Clementine Darling is up for a fourth consecutive victory as Best Female Singer and Political Spokesperson. It's a single award.

"Well done, Clementine!" "Thank you, I'm literally beside myself!"

Clementine, swaddled in her PR company’s limo, is asked if she knows Devon Ayre from boyband Daynjaryuz whose top hit was ‘Undress 2 Impress’.

"Uh-huh." "Well, he's going to be your new boyfriend."

Clementine's cheery face flickers not one jot. She’s been listening to a song she’s never heard before.

"I like the song a lot!" "Oh good! That's your next single, to be released next month.”

It’s due to tie in with the passing of a new Human Rights Act.

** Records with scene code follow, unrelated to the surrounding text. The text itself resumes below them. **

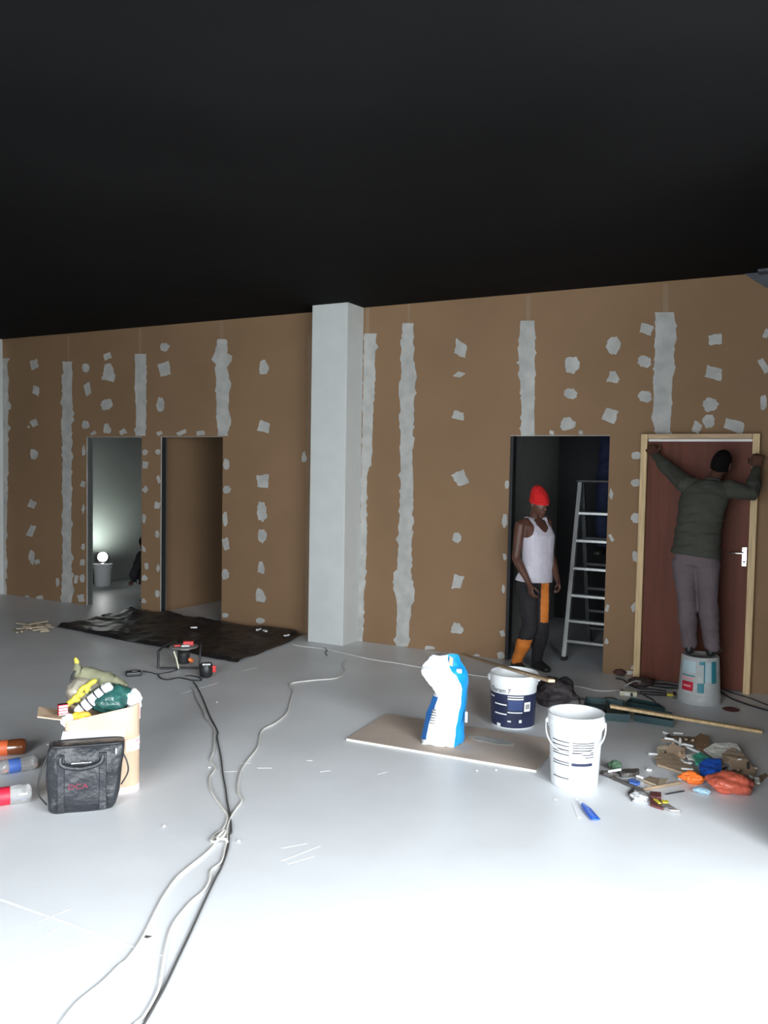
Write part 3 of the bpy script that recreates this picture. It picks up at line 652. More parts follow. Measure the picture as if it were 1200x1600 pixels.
for a in (-1.62, 1.53):
    bm = BM(); lathe(bm, [(.014, -.007), (.015, 0), (.012, .009)], 16); bm.transform(Matrix.Rotation(a, 4, 'Z') @ Matrix.Translation((R1+.006, 0, .335)) @ Matrix.Rotation(PI/2, 4, 'Y')); obj('handle_boss', bm, M['plastic'], bA, smooth=True)
# navy label bucket
c = P(801, 1141); c = c+V((math.cos(th(801)+PI/2), math.sin(th(801)+PI/2), 0))*.14
R0, R1, h = .142, .158, .356
bB = bucket('paint_bucket', 'white bucket with a dark navy label, a batten lying across its rim', (c.x, c.y, 0), R0, R1, h); bBc = V(c)
bm = BM(); arc(bm, rad(R0, R1, h, .014), rad(R0, R1, h, .235), .014, .235, -PI, PI-.001, .0015, 64); lab = obj('label', bm, M['navy'], bB)
for a0, a1, z, q in ((-1.30, -.95, .208, .007), (-.90, -.28, .165, .008), (-.90, -.28, .102, .008), (-.24, .45, .224, .007), (-.24, .45, .208, .009), (-.24, .42, .118, .007), (.50, .82, .155, .062), (-.78, -.58, .026, .02), (.28, .40, .06, .02), (-.24, -.08, .058, .010)):
    bm = BM(); arc(bm, rad(R0, R1, h, z-q/2)+.001, rad(R0, R1, h, z+q/2)+.001, z-q/2, z+q/2, a0, a1, .0015); obj('printed_block', bm, M['paper'], lab)
for k in range(9):
    bm = BM(); z = .195-k*.0075; arc(bm, rad(R0, R1, h, z)+.001, rad(R0, R1, h, z)+.001, z-.001, z+.001, -.22, .42, .0012); obj('printed_text_line', bm, M['bluel'], lab)
for k in range(5):
    bm = BM(); a = .57+k*.04; arc(bm, rad(R0, R1, h, .14)+.002, rad(R0, R1, h, .17)+.002, .14, .172, a, a+.018, .0016); obj('barcode_bar', bm, M['ink'], lab)
fnw = lambda x, y, z: V(((R0+.0135+z)*math.cos((x/.15)-.62), (R0+.0135+z)*math.sin((x/.15)-.62), .258+y+.10*0))
bm = text_bm('Duram 7', .042, fnw); obj('printed_name', bm, M['ink'], bB)
for a in (-1.45, 1.62):
    bm = BM(); lathe(bm, [(.022, -.004), (.024, .006), (.016, .014)], 18); bm.transform(Matrix.Rotation(a, 4, 'Z') @ Matrix.Translation((R1+.004, 0, .32)) @ Matrix.Rotation(PI/2, 4, 'Y')); obj('handle_boss', bm, M['plastic'], bB, smooth=True)
# upturned bucket under the man
R0, R1, h = .132, .152, BZ
bC = bucket('paint_bucket', 'upturned white bucket with teal and red print, a person standing on it', (bc.x, bc.y, 0), R0, R1, h, up=False, m='shaded_plastic')
def rr(z): return R1-.002+(R0+.004-R1)*(z-.075)/(h-.08)
def pr(name, a0, a1, z0, z1, m, q=0):
    bm = BM(); arc(bm, rr(z0)+q, rr(z1)+q, z0, z1, a0, a1, .0012); obj(name, bm, M[m], bC)
pr('red_badge', -.95, -.30, .10, .168, 'redp'); pr('badge_text', -.85, -.42, .128, .142, 'pinkp', .001); pr('pale_block', -1.05, -.22, .235, .32, 'bluep')
pr('teal_line', -1.05, -.22, .208, .216, 'tealt'); pr('pink_text', -1.05, -.28, .184, .196, 'pinkp'); pr('teal_block', -.10, .22, .095, .165, 'tealt'); pr('teal_block', .62, .92, .165, .325, 'tealt')
pr('teal_line', .20, .26, .165, .325, 'tealt'); pr('teal_block', -.05, .26, .30, .325, 'tealt', .0005); pr('pale_block', .27, .60, .17, .32, 'bluep')
# bucket with the work lamp
lc = P(157, 917); lc = lc+V((-.5, .8, 0))*.11
bD = bucket('paint_bucket', 'pale bucket holding up the glaring work lamp in the leftmost room', (lc.x, lc.y, 0), .105, .125, .31)
lt = thing('work_lamp', 'small glaring work lamp resting on the bucket in the leftmost room', 'lamp', (lc.x, lc.y, .31), math.atan2(-lc.y, -lc.x)-PI/2*0)
bm = BM(); box(bm, -.14, .14, -.02, .02, 0, .012); obj('stand', bm, M['blackp'], lt)
bm = BM(); box(bm, -.045, -.005, -.075, .075, .03, .16); bevel(bm, .008, 2); obj('housing', bm, M['blackp'], lt)
bm = BM(); lathe(bm, [(.050, -.004), (.066, .002), (.062, .008), (.03, .014), (.001, .016)], 24); bm.transform(Matrix.Translation((-.004, 0, .095)) @ Matrix.Rotation(PI/2, 4, 'Y')); obj('lens', bm, M['lamp'], lt, smooth=True)
bm = BM(); tube(bm, [(-.02, -.085, .10), (-.02, -.085, .01), (-.02, .085, .01), (-.02, .085, .10)], .005); obj('bracket', bm, M['blackp'], lt)
pl = bpy.data.lights.new('lamp_light', 'SPOT'); pl.energy = 24; pl.color = (.88, 1, .93); pl.shadow_soft_size = .04; pl.spot_size = 2.3; pl.spot_blend = .9
po = bpy.data.objects.new('lamp_light', pl); COL.objects.link(po); po.location = (lc.x+.10, lc.y+.02, .50)
po.rotation_euler = V((-.55, .45, .75)).to_track_quat('-Z', 'Y').to_euler()

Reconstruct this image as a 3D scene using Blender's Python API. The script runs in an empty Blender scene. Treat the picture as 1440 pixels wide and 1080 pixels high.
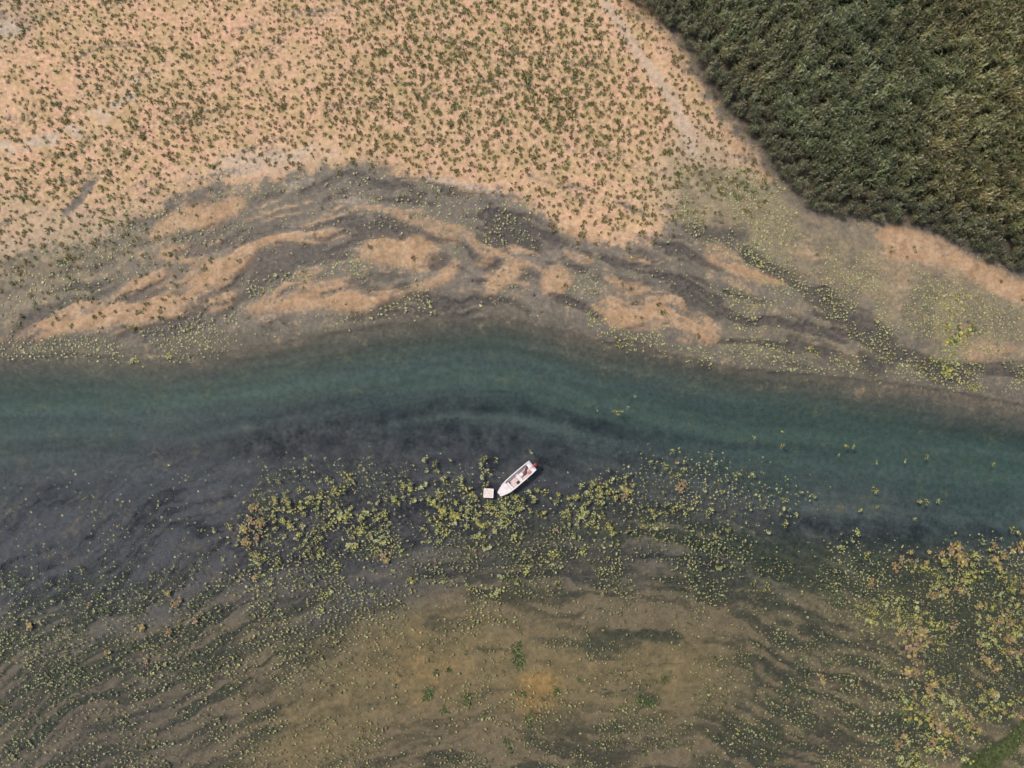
import bpy, math, random
import numpy as np
from mathutils import Vector

# ---------------------------------------------------------------- camera, sky, sun, exposure
scene = bpy.context.scene
COL = scene.collection
S = 0.1                                   # metres per map unit; the map is 1440 x 1080 units = 144 x 108 m
FLY = 100.0                               # drone height above the water

cam_d = bpy.data.cameras.new("drone_camera")
cam_d.sensor_width = 36.0
cam_d.lens = 36.0 * FLY / 144.0
cam_d.clip_start = 0.5
cam_d.clip_end = 8000.0
cam = bpy.data.objects.new("drone_camera", cam_d)
cam.location = (0, 0, FLY)
cam.rotation_euler = (0, 0, 0)
COL.objects.link(cam)
scene.camera = cam

SUN_EL, SUN_AZ = math.radians(55), math.radians(-52)     # azimuth from +Y, clockwise: the sun stands up-left of the frame
world = bpy.data.worlds.new("World")
scene.world = world
world.use_nodes = True
wn = world.node_tree
sky = wn.nodes.new("ShaderNodeTexSky")
sky.sky_type = 'NISHITA'
sky.sun_disc = False
sky.sun_elevation = SUN_EL
sky.sun_rotation = SUN_AZ % (2 * math.pi)
sky.air_density = 1.4
sky.dust_density = 3.5
bg = wn.nodes["Background"]
bg.inputs["Strength"].default_value = 0.125
wn.links.new(sky.outputs[0], bg.inputs["Color"])

sun_d = bpy.data.lights.new("sun", 'SUN')
sun_d.energy = 2.6
sun_d.angle = math.radians(6.0)
sun_d.color = (1.0, 0.93, 0.84)
sun = bpy.data.objects.new("sun", sun_d)
sdir = Vector((math.sin(SUN_AZ) * math.cos(SUN_EL), math.cos(SUN_AZ) * math.cos(SUN_EL), math.sin(SUN_EL)))
sun.rotation_euler = sdir.to_track_quat('Z', 'Y').to_euler()
sun.location = sdir * 300
COL.objects.link(sun)

vs = scene.view_settings
vs.view_transform = 'Standard'
vs.look = 'None'
vs.gamma = 1.0
vs.exposure = 0.28
vs.use_curve_mapping = False
scene.cycles.use_denoising = True
scene.cycles.adaptive_threshold = 0.03
scene.cycles.max_bounces = 3
scene.cycles.diffuse_bounces = 2
scene.cycles.transparent_max_bounces = 8

rng = np.random.default_rng(11)
random.seed(11)

def px(x, y, z=0.0):                      # map unit -> metres
    return ((x - 720.0) * S, (540.0 - y) * S, z)

# ---------------------------------------------------------------- numeric helpers
_TAB = np.random.default_rng(5).random((256, 256)).astype(np.float32)

def vnoise(x, y, seed=0):
    x = np.asarray(x, np.float64) + seed * 37.17
    y = np.asarray(y, np.float64) + seed * 91.73
    xi = np.floor(x).astype(np.int64); yi = np.floor(y).astype(np.int64)
    fx = x - xi; fy = y - yi
    fx = fx * fx * fx * (fx * (fx * 6 - 15) + 10); fy = fy * fy * fy * (fy * (fy * 6 - 15) + 10)
    a = _TAB[xi & 255, yi & 255]; b = _TAB[(xi + 1) & 255, yi & 255]
    c = _TAB[xi & 255, (yi + 1) & 255]; d = _TAB[(xi + 1) & 255, (yi + 1) & 255]
    return (a * (1 - fx) + b * fx) * (1 - fy) + (c * (1 - fx) + d * fx) * fy

def fbm(x, y, scale, octaves=4, seed=0, gain=0.5):
    t = np.zeros(np.shape(x)); amp = 1.0; tot = 0.0; f = 1.0 / scale
    for o in range(octaves):
        t += amp * vnoise(x * f, y * f, seed + o * 7)
        tot += amp; amp *= gain; f *= 2.03
    return t / tot

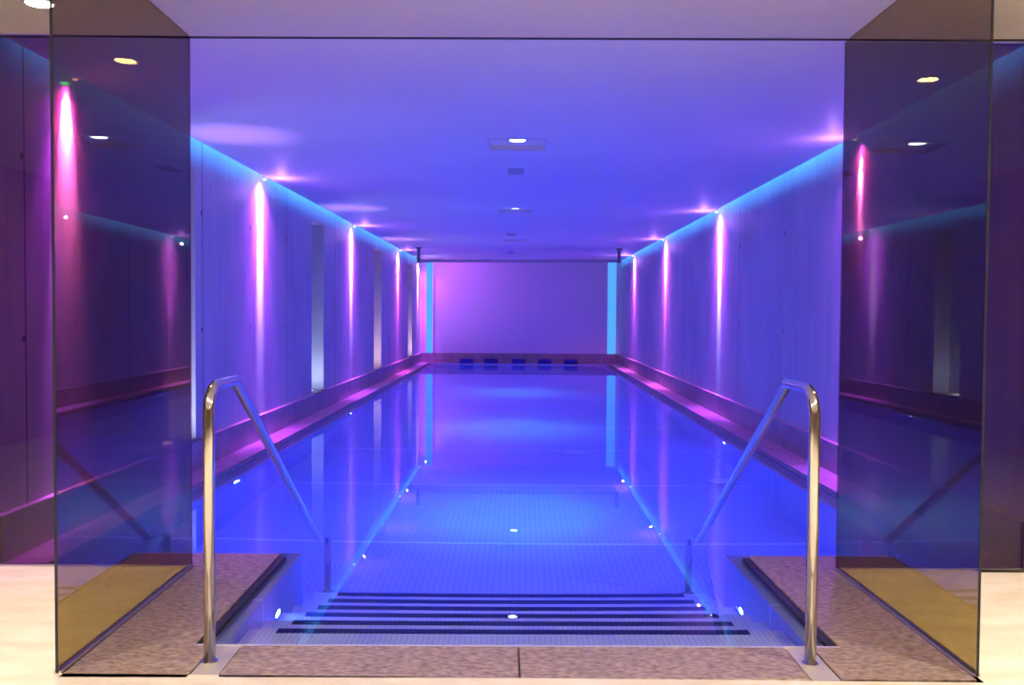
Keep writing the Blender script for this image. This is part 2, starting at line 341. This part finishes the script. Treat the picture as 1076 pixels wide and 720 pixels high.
# ------------------------------------------------------------------ coping and stainless details of the entry
def coping(x0, x1, y0, y1, label, group=None):
    o_ = MB().box(x0, x1, y0, y1, -.035, 0, P, bev=.004).build('coping_slab', M_stone, loc=P((x0+x1)/2, (y0+y1)/2, -.035)); tag(o_, label, 'coping stone', group); return o_
g_ = 'brown granite coping around the pool entry'
coping(-1.057, -.021, 3.095, 3.40, 'brown granite coping slab before the steps, left of the central joint', g_)
coping(-.016, .984, 3.095, 3.40, 'brown granite coping slab before the steps, right of the central joint', g_)
m = MB()
def cop_L(side, x_in, x_slot, x_out, x_far):     # L-shaped block beside the entry, passing beneath the glass line
    s_ = side; pts = [(x_slot, 3.095), (x_slot, 3.40), (x_in, 3.40), (x_in, 4.70), (x_far, 4.70), (x_far, YD+.012), (x_out, YD+.012), (x_out, 3.095)]
    mb = MB(); tp = [P(x, y, 0) for x, y in pts]; bt = [P(x, y, -.035) for x, y in pts]
    if s_ > 0: tp.reverse(); bt.reverse()
    # top split in quads to stay planar/convex
    def q4(a, b, c, d, z):
        r = [P(a, c, z), P(b, c, z), P(b, d, z), P(a, d, z)]; mb.quad(*(r if z == 0 else r[::-1]))
    lo, hi = sorted
    return mb
def coping_L(xa, xb, xs0, xs1, xf0, xf1, label):
    mb = MB()
    for z in (0, -.035):
        for (a, b, c, d) in ((xs0, xs1, 3.095, 3.40), (xa, xb, 3.40, YD+.012), (xf0, xf1, YD+.012, 4.70)):
            r = [P(a, c, z), P(b, c, z), P(b, d, z), P(a, d, z)]; mb.quad(*(r if z == 0 else r[::-1]))
    def wall(*pts):
        for p_, q_ in zip(pts, pts[1:]): mb.quad(P(*p_, -.035), P(*q_, -.035), P(*q_, 0), P(*p_, 0))
    if xa < 0: wall((xs0, 3.095), (xs1, 3.095), (xs1, 3.40), (xb, 3.40), (xb, 4.70), (xf0, 4.70), (xf0, YD+.012), (xa, YD+.012), (xs0, 3.095))
    else: wall((xs1, 3.095), (xb, YD+.012), (xf1, YD+.012), (xf1, 4.70), (xa, 4.70), (xa, 3.40), (xs0, 3.40), (xs0, 3.095), (xs1, 3.095))
    o_ = mb.build('coping_slab', M_stone, loc=P((xa+xb)/2, 3.9, -.035)); tag(o_, label, 'coping stone', g_)
coping_L(-1.595, -1.235, -1.595, -1.162, -1.91, -1.235, 'brown granite coping running beside the water along the left glass screen')
coping_L(1.195, 1.555, 1.09, 1.555, 1.195, 1.87, 'brown granite coping running beside the water along the right glass screen')
for xa, xb, nm in ((-1.158, -1.061, 'left'), (.988, 1.086, 'right')):
    o_ = MB().box(xa, xb, 3.095, 3.396, -.03, -.004, P).build('slot_plate', M_plate, loc=P((xa+xb)/2, 3.25, -.03))
    tag(o_, 'thin steel plate let into the coping under the %s handrail post' % nm, 'metal plate')
o_ = MB().box(XCL+.01, XCR-.01, 3.398, 3.412, -.06, .0, P).build('edge_strip', M_lip, loc=P(0, 3.4, -.06)); tag(o_, 'bright steel edge strip between the front coping and the water', 'metal trim')
for xa, xb, nm in ((-1.91, XCL+.01, 'left'), (XCR-.01, 1.87, 'right')):
    o_ = MB().box(xa, xb, 4.701, 4.712, -.06, .0, P).build('edge_strip', M_trim, loc=P((xa+xb)/2, 4.7, -.06)); tag(o_, 'steel edge strip on the far end of the %s coping beyond the glass' % nm, 'metal trim')
for xa, xb, n_ in ((-1.2345, -1.205, 3), (1.165, 1.1945, 4)):
    struct(MB().box(xa, xb, 3.413, 4.698, -.028, -.010, P).build('trim_%d' % n_, M_dark))  # dark strips stand in for the shaded slot under the coping edge
# ------------------------------------------------------------------ handrails
def handrail(xp, nm):
    def pt(y, z): return Vector(P(xp, y, z))
    key = [(3.245, -.004, 0), (3.245, .975, .085), (3.56, .985, .018), (5.33, -.155, .04), (5.40, ZF, 0)]
    key = [(3.245, -.004, 0), (3.245, .985, .10), (3.565, .985, .022), (5.42, -.215, .03), (5.42, ZF, 0)]
    pts = []
    for i, (y, z, r) in enumerate(key):
        p_ = Vector((y, z))
        if r == 0: pts.append(p_); continue
        a = (Vector(key[i-1][:2])-p_).normalized(); b = (Vector(key[i+1][:2])-p_).normalized()
        ang = a.angle(b); d = r/math.tan(ang/2); c = p_+(a+b).normalized()*(r/math.sin(ang/2)); s0 = p_+a*d; s1 = p_+b*d
        a0 = math.atan2(*(s0-c).yx); a1 = math.atan2(*(s1-c).yx)
        da = (a1-a0+math.pi) % (2*math.pi)-math.pi
        for k in range(9): th = a0+da*k/8; pts.append(c+Vector((math.cos(th), math.sin(th)))*r)
    e = empty('handrail', P(xp, 3.245, -.004), 'polished steel handrail on the %s side of the pool steps' % nm, 'handrail', 'handrails of the pool entry')
    # post, then the sloping grip rail
    MB().tube([pt(*p_) for p_ in pts], .0205, 24).build('rail_tube', M_steel, e)
    MB().ring(P(xp, 3.245, -.004), .020, .029, .005).build('collar', M_steel, e)
    MB().ring(P(xp, 5.42, ZF), .020, .045, .008).build('floor_flange', M_steel, e)
handrail(-1.128, 'left'); handrail(1.031, 'right')
# ------------------------------------------------------------------ bronze glass screens
def screen(x, nm, side):
    e = empty('glass_screen', P(x, 3.8, 0), 'tall bronze glass screen standing along the %s side of the entry, edge towards the viewer' % nm, 'glass screen', 'bronze glass screens')
    MB().box(x-.005, x+.005, 3.12, YD-.012, .004, ZC-.002, P).build('glass_pane', M_glass, e)
    MB().box(x-.013, x+.013, 3.12, YD-.012, 0, .012, P).build('base_channel', M_trim, e)
    MB().box(x-.0045, x+.0045, 3.1165, 3.1195, .004, ZC-.002, P).build('edge_seal', M_dark, e)
    if side: MB().cyl(P(x, 3.108, 2.42), .008, .02, (0, -1, 0), 12).build('clamp', M_trim, e)
screen(-1.612, 'left', 0); screen(1.57, 'right', 1)
def front_glass(x0, x1, nm):
    e = empty('glass_screen', P((x0+x1)/2, YD, 0), 'dark violet-brown glass screen across the pool hall front, %s of the entry' % nm, 'glass screen', 'bronze glass screens')
    MB().box(x0, x1, YD-.005, YD+.005, .004, ZC-.006, P).build('glass_pane', M_fglass, e)
    MB().box(x0, x1, YD-.011, YD+.011, 0.0005, .010, P).build('base_channel', M_trim, e)
front_glass(-2.86, -1.606, 'left'); front_glass(1.564, 2.6, 'right')
# ------------------------------------------------------------------ cove and end strips
for x, d, nm in ((CL+.04, -1, 'left'), (CR-.04, 1, 'right')):
    e = empty('led_strip', (x, (YD+YB)/2, ZC+.06), 'cyan LED strip hidden in the ceiling gap along the %s wall' % nm, 'LED strip', 'cyan LED strips')
    MB().box(x-.008, x+.008, YD+.1, YB-.05, ZC+.021, ZC+.05).build('profile', M_dark, e)
    light('AREA', (x, (YD+YB)/2, ZC+.11), (d, 0, -.9), P_COVE, C_CYAN, e, shape='RECTANGLE', size=18.6, size_y=.03)
for x0, x1, nm in ((-2.42, -2.25, 'left'), (2.20, 2.43, 'right')):
    e = empty('led_strip', ((x0+x1)/2, YB, PH), 'tall cyan glowing light strip at the %s edge of the far wall' % nm, 'LED strip', 'cyan LED strips')
    MB().box(x0, x1, YB-.03, YB, PH+.01, ZC).build('diffuser', E_cyan, e)
    xs = x1 if x1 < 0 else x0
    MB().box(xs-.012, xs+.012, YB-.045, YB, PH+.01, ZC).build('frame', M_white, e)
# ------------------------------------------------------------------ central ceiling lamps, vents
for i, (a, b, c, d) in enumerate(holes):
    xm = (a+b)/2; ym = c+.13
    nm = ('nearest', 'second', 'third and farthest')[i]
    e = empty('ceiling_lamp', (xm, ym, ZC), 'bright round lamp in a rectangular ceiling recess, %s from the viewer' % nm, 'ceiling lamp', 'central ceiling lamps')
    m = MB(); w_ = .014
    m.box(a-w_, b+w_, c-w_, c, ZC-.006, ZC+.002); m.box(a-w_, b+w_, d, d+w_, ZC-.006, ZC+.002); m.box(a-w_, a, c, d, ZC-.006, ZC+.002); m.box(b, b+w_, c, d, ZC-.006, ZC+.002)
    m.build('frame', M_white, e)
    MB().ring((xm, ym, ZC+.012), .062, .085, .026).build('housing', M_white, e)
    MB().cyl((xm, ym, ZC+.014), .061, .01).build('lens', E_spot, e)
    for p_, ang in ((.10, 64), (.26, 42), (.42, 25)):
        light('SPOT', (xm, ym, ZC-.02), (0, 0, -1), P_CEIL*p_, C_SPOT, e, caustic=True, spot_size=math.radians(ang), spot_blend=1, shadow_soft_size=.03)
for x, y, sx, syy, nm in ((-.055, 8.57, .075, .17, 'behind the nearest ceiling lamp'), (-.17, 15.3, .08, .2, 'before the third ceiling lamp'), (-.22, 19.8, .08, .2, 'far down near the hanging bar')):
    e = empty('ceiling_vent', (x, y, ZC), 'small grey rectangular ceiling plate ' + nm, 'ceiling vent', 'ceiling vents')
    MB().box(x-sx, x+sx, y-syy, y+syy, ZC-.006, ZC).build('plate', M_grey, e)
    m = MB()
    for k in range(5): yy = y-syy+.04+k*(2*syy-.08)/4; m.box(x-sx+.01, x+sx-.01, yy-.008, yy+.008, ZC-.01, ZC-.006)
    m.build('slats', M_grey, e)
# ------------------------------------------------------------------ wall spots
def wallspot(side, y, c_beam, c_wide, kb, kw, label, ang=28):
    x = XL+.05 if side < 0 else XR-.05
    e = empty('wall_spotlight', (x, y, ZC-.002), label, 'spotlight', 'narrow spotlights in the ceiling gap')
    MB().cyl((x, y, ZC-.012), .020, .07, n=20).build('can', M_white, e)
    MB().cyl((x, y, ZC-.016), .015, .004, n=20).build('lens', E_dot, e)
    pos = (x, y, ZC-.02)
    light('SPOT', pos, (side*.25, 0, -1), P_BEAM*kb, c_beam, e, spot_size=math.radians(ang), spot_blend=1, shadow_soft_size=.012)
    light('SPOT', pos, (side*.16, 0, -1), P_BEAM*.05*kb, c_wide, e, spot_size=math.radians(ang*2), spot_blend=1, shadow_soft_size=.012)
    light('SPOT', pos, (side*.03, 0, -1), P_FLOOD*kw, c_wide, e, spot_size=math.radians(130), spot_blend=1, shadow_soft_size=.02)
    light('POINT', (x-side*.16, y, ZC-.14), (0, 0, -1), P_WIDE*kw, C_LILAC, e, shadow_soft_size=.015)
wallspot(-1, 5.22, (.38, .13, 1.0), (.42, .05, 1.0), 1.0, .3, 'magenta wall spotlight nearest on the left wall, behind the glass screen', 34)
wallspot(-1, 9.08, C_LAV, C_VIO, 1.3, .9, 'white-pink wall spotlight on the left wall between the two nearer niches')
wallspot(-1, 13.96, C_LAV, C_VIO, 1.3, .9, 'white-violet wall spotlight on the left wall after the second niche')
wallspot(-1, 19.25, C_PINK, C_MAG, 1.1, .9, 'magenta wall spotlight on the left wall after the third niche')
wallspot(-1, 23.0, C_LAV, C_VIO, 1.0, .35, 'white wall spotlight in the far left corner')
wallspot(1, 6.90, (.42, .14, 1.0), (.45, .06, 1.0), 1.0, .6, 'magenta wall spotlight nearest on the right wall, behind the glass screen', 24)
wallspot(1, 11.73, (.40, .40, 1.0), C_VIO, 1.3, .9, 'white-lavender wall spotlight second along the right wall')
wallspot(1, 16.1, C_PINK, C_PINK, 1.1, .9, 'pink wall spotlight third along the right wall')
wallspot(1, 20.5, C_VIO, C_PINK, 1.0, .9, 'violet wall spotlight farthest on the right wall')
e = empty('added_wall_washer', (-1.95, 22.2, ZC), 'added violet fill spotlight tinting the far wall, left side', 'spotlight')
MB().cyl((-1.95, 22.2, ZC-.06), .04, .06, n=20).build('can', M_white, e)  # can and spot added for the violet glow on the far wall
light('SPOT', (-1.95, 22.2, ZC-.07), (.5, 1.2, -.35), 34, (.55, .07, 1.0), e, spot_size=math.radians(120), spot_blend=1, shadow_soft_size=.03)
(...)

Berry plays to perfection each iteration of this deviously entwined distract-athon, orchestrated to bump any hard political news from the front-feed of 'What's Trending' by using headline-grabbing click-bait. Clementine's entire career as a pop-star is but a means to that end, giving her access to vacuous Daytime TV husband-and-wife chat shows masquerading as news (so satiating what little demand there is for it) where she regurgitates her pre-scripted politics. Although let's not forget that Clem's trajectory is itself highly lucrative, especially when sent on a crash-collision course with that of arch-rival Coral (last boyfriend: Devon Ayre) whom we first see on 'What's Trending' with a new look in order to launch her new book. The two ladies know that they share the same publicist; they're just too dim to comprehend that they're being played against each other.

The 'What's Trending' front page is reprised throughout, forming a laugh-out-loud narrative of its own. It's that sort of graphic novel: craftily constructed with multiple, layered threads. However beautiful each antagonist might be they still appear toad-like, with big mouths and squat faces like they've drained an entire of pond full of Botox. The colours are sickly rather than bright and primary for this whole sordid affair is designed to make you feel queasy, and we haven't even approached the issue of the day which is the government's back-door endorsement of human cloning... to the private sector.

If lack of scrutiny gets your goat then this will have you chewing your own leather leash off.

The publication of Hannah Berry’s LIVESTOCK pre-dated Russelll T. Davies’s ‘Years And Years’ on TV, both of them saw what was coming both overseas and over here: the preference for politics as entertainment from a public more likely to vote on Britain's Been Brainwashed than during any actual General Election. Berry and Davies essentially predicted Boris Johnson as PM.